Asia-Pacific News

Asia and Latin America Ripe for Bourse Consolidation

Jeremy Grant in London

The failure of a string of exchange mergers means bourses in Asia and Latin America stand the best chance eventually of consolidating, leaving their western counterparts to limit themselves to less ambitious partnerships, a new report says.

Two men wearing traditional Australian hats look at a board display the ASX index at the Australian Securities Exchange in Sydney, 15 March 2007.
Voishmel | AFP | Getty Images

PwC, the auditor and consultancy, says in the report out on Monday that with growth in emerging markets set to outstrip the west, exchanges in Asia and Latin America would benefit.

The value of share trading in Asia grew by 20 per cent in the decade to 2010, while value in the Americas and Europe, the Middle East and Africa fell by 14 per cent and 6 per cent, respectively.

Shamshad Ali, partner at PwC, said: “Talk of an end to consolidation in the stock exchange sector may be largely true for the more mature western European markets, but Asia and Latin America are likely to see significant mergers and acquisitions in the future – if regulatory hurdles can be overcome.

“Over the next five years, significant M&A activity will be driven from the emerging markets as local exchanges seek growth opportunities outside their home markets,” Mr Ali said.

A wave of global exchange mergers kicked off last October when SGX, the Singapore exchange, agreed to combine with its counterpart in Australia, ASX.

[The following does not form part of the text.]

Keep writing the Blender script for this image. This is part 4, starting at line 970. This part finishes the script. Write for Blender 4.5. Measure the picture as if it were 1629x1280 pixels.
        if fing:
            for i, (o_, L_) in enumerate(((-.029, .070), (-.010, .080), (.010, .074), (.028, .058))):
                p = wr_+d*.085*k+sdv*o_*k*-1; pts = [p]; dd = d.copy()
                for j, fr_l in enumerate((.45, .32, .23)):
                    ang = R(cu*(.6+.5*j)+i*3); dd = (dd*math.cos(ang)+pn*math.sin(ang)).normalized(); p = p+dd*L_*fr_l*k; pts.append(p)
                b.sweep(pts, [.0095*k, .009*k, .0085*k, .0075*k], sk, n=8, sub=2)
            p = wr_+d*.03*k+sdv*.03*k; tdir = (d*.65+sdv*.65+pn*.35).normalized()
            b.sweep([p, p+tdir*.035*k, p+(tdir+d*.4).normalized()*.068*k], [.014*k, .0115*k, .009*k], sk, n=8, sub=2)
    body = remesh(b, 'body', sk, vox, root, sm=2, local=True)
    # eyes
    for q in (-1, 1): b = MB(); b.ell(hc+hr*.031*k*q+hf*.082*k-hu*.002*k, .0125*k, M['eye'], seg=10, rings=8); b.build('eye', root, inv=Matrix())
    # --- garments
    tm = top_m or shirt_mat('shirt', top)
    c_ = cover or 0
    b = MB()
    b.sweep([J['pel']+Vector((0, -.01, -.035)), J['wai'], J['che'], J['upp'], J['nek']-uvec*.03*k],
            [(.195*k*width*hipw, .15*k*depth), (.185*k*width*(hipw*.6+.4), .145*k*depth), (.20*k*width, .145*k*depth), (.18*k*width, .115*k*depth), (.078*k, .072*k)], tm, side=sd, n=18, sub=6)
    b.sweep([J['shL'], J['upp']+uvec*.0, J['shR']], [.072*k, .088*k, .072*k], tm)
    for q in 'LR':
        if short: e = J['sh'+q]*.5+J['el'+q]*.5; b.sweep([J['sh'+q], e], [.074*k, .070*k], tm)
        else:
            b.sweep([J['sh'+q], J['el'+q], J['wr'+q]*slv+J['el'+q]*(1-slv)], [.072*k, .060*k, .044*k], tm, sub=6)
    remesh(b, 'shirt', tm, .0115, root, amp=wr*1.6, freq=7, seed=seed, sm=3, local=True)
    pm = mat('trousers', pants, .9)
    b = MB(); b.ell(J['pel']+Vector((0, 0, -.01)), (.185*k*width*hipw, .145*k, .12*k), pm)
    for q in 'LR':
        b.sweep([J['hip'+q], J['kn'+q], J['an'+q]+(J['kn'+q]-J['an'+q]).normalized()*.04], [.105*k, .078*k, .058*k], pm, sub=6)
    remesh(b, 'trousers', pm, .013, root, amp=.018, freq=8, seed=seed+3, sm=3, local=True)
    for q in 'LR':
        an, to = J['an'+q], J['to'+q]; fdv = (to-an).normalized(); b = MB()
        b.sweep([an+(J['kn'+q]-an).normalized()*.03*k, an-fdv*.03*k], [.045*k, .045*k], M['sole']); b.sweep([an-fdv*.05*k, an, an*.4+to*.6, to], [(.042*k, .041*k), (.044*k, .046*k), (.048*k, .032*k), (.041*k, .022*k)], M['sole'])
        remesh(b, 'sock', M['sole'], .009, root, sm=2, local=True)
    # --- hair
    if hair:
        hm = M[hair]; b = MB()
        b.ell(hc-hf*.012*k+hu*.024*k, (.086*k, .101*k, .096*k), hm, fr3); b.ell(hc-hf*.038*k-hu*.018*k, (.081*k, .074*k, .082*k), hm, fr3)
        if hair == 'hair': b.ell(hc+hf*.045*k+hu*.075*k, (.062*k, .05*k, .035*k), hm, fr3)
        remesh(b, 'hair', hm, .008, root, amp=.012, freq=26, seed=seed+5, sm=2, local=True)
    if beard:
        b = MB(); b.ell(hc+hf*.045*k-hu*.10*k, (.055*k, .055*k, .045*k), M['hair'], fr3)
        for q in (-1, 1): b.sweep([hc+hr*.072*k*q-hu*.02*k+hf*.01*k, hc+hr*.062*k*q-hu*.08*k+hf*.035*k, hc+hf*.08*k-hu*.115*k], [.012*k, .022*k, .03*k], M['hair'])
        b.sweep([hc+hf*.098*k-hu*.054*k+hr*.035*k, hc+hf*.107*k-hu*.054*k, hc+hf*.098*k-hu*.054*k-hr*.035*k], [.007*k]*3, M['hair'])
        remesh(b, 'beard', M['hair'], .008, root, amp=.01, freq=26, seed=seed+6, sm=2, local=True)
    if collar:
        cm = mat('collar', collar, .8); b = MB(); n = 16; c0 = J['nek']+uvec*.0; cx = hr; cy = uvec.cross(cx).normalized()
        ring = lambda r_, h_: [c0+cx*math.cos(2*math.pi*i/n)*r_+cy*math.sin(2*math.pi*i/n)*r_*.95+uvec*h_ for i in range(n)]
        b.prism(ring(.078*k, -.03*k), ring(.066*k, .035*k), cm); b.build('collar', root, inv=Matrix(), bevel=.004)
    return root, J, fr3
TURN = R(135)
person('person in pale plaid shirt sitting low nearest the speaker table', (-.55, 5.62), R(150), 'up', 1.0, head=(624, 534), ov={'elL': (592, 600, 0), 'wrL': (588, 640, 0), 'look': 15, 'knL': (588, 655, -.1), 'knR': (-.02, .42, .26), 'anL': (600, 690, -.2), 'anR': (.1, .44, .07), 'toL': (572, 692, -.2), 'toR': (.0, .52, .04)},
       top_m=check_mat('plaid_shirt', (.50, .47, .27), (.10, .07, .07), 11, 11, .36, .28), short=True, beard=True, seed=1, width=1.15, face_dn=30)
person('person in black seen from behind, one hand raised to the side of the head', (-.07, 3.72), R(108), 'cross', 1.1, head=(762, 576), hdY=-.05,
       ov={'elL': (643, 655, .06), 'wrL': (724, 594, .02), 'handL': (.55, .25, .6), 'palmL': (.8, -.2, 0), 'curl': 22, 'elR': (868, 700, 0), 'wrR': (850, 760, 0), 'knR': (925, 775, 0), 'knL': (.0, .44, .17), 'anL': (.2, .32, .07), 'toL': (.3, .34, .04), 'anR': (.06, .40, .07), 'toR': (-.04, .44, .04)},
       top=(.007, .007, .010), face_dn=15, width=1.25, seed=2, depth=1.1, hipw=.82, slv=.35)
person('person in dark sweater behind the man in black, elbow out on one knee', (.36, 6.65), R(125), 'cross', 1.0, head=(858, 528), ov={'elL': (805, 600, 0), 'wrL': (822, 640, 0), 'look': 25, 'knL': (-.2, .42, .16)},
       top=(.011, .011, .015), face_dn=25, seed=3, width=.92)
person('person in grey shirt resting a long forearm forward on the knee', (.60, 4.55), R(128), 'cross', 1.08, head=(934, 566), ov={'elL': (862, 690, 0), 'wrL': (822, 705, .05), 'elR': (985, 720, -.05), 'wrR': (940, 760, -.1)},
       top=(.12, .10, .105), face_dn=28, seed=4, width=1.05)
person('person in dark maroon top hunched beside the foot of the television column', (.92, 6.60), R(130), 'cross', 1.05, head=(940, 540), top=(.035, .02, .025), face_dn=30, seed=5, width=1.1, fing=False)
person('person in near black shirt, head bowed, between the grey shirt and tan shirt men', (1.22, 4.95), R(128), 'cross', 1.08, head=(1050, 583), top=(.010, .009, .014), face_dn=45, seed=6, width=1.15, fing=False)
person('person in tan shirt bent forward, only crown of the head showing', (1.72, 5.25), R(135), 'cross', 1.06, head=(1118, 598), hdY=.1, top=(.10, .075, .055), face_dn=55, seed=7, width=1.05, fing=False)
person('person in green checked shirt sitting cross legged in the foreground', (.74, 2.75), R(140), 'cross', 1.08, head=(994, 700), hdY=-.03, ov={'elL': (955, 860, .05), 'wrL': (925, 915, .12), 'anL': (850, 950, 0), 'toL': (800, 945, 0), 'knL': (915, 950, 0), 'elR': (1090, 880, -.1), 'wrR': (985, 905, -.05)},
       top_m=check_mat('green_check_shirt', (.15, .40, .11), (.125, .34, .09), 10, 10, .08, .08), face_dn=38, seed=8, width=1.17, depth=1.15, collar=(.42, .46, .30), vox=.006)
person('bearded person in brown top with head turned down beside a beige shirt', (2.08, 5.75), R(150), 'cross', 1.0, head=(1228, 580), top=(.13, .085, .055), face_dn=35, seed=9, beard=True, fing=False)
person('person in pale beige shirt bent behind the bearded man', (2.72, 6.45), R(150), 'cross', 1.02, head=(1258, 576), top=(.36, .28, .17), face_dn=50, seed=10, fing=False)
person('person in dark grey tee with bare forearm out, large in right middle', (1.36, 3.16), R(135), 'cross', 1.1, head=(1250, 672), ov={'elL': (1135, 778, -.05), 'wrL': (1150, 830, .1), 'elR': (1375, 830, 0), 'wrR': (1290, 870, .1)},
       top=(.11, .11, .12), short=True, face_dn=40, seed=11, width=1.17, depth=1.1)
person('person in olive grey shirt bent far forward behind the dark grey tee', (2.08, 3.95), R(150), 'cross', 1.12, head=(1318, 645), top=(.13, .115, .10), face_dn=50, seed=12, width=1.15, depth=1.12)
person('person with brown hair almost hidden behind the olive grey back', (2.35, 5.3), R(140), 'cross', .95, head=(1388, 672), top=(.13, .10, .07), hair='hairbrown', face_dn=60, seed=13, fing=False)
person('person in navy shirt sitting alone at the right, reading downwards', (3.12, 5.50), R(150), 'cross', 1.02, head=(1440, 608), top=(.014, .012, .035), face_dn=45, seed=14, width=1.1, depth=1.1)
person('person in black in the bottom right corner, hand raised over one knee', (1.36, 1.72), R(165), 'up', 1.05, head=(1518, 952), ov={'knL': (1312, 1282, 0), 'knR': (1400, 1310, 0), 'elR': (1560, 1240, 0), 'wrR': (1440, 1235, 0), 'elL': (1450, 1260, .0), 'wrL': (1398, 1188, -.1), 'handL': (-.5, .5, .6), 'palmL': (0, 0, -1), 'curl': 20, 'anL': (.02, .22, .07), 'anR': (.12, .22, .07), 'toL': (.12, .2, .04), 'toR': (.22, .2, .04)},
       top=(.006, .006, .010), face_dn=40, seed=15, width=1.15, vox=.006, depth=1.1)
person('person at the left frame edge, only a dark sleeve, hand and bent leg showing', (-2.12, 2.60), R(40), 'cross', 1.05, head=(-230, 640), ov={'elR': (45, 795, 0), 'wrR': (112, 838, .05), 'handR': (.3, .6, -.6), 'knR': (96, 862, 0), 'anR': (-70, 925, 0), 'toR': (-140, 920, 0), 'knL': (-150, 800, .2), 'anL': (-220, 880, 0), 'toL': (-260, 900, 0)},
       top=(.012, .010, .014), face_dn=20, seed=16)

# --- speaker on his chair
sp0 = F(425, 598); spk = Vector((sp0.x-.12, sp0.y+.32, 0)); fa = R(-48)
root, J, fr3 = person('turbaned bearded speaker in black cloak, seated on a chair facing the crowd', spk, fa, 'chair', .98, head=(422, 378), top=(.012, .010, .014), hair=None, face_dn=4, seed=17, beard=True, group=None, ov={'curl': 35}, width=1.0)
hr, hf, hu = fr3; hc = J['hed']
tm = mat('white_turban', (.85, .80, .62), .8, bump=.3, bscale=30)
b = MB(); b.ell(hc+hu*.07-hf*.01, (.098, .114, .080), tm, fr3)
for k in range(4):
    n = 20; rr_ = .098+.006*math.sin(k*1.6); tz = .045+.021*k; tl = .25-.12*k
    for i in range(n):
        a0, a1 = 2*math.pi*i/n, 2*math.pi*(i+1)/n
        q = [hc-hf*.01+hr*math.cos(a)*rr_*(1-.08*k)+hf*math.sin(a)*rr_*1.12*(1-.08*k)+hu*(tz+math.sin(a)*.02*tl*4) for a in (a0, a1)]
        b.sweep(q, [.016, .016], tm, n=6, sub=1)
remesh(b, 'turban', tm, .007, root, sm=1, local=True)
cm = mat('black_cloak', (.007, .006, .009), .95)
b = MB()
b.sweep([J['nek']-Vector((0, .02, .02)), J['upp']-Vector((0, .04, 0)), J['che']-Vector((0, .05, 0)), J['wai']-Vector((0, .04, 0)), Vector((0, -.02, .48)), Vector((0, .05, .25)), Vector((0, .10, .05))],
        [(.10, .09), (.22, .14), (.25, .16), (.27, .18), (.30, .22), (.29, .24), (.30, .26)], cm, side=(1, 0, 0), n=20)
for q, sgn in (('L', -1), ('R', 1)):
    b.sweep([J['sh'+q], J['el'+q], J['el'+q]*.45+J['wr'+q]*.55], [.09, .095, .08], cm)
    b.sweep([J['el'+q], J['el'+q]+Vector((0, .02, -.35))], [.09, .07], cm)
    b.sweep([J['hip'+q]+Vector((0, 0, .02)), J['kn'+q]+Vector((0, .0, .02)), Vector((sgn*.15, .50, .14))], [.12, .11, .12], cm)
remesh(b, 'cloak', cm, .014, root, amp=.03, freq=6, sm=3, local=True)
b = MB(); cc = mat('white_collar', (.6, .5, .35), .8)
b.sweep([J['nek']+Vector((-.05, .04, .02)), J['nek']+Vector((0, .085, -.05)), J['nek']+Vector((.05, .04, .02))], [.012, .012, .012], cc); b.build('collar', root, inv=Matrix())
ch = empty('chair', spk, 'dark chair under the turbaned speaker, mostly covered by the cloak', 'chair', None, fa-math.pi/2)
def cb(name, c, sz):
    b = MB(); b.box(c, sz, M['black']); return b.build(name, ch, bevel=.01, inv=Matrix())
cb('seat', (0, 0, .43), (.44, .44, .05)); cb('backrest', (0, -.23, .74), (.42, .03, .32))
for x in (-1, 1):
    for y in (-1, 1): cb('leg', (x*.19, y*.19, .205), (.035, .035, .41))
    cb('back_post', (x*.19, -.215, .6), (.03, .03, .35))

Four months later Deutsche Börse and NYSE Euronext unveiled a $9.4bn deal to combine, followed the same week by the London Stock Exchange and TMX Group, operator of the Toronto and Montreal bourses.

Nasdaq OMX and IntercontinentalExchange (ICE), then teamed up on a counter bid for NYSE Euronext.

However, all but the Deutsche Börse-NYSE Euronext deal collapsed amid a combination of nationalist opposition in the countries of the target exchanges, and antitrust hurdles.

PwC said that the Asian exchange landscape was still limited by the lack of “cross-border market liberalisation measures” and less reliance than in the west on sophisticated electronic trading. Many exchanges in the region are also partly owned by local interests, and not publicly listed.

However, the firm said it may only be a matter of time before demutualisation gained ground and regulatory hurdles were broken down. High operating leverage and heightened competition have suppressed margins across the sector and would “continue to provide a compelling economic rationale for consolidation”.

Western exchanges could even face the prospect of becoming targets themselves, as economic growth in Brazil, Russia, India and China – so-called “Bric” countries – could fuel the emergence of a next generation of “mega exchanges” from those regions.

The report suggested that the most viable growth options for western exchanges are to focus on developing post-trade clearing and settlement capabilities or fostering ties with emerging market players.

Mr Ali said: “Traditional exchanges cannot afford to ignore the dominant role the emerging markets are likely to play in the future exchanges landscape. They will need to look closely at different models to compete against, or collaborate with, their emerging market counterparts.”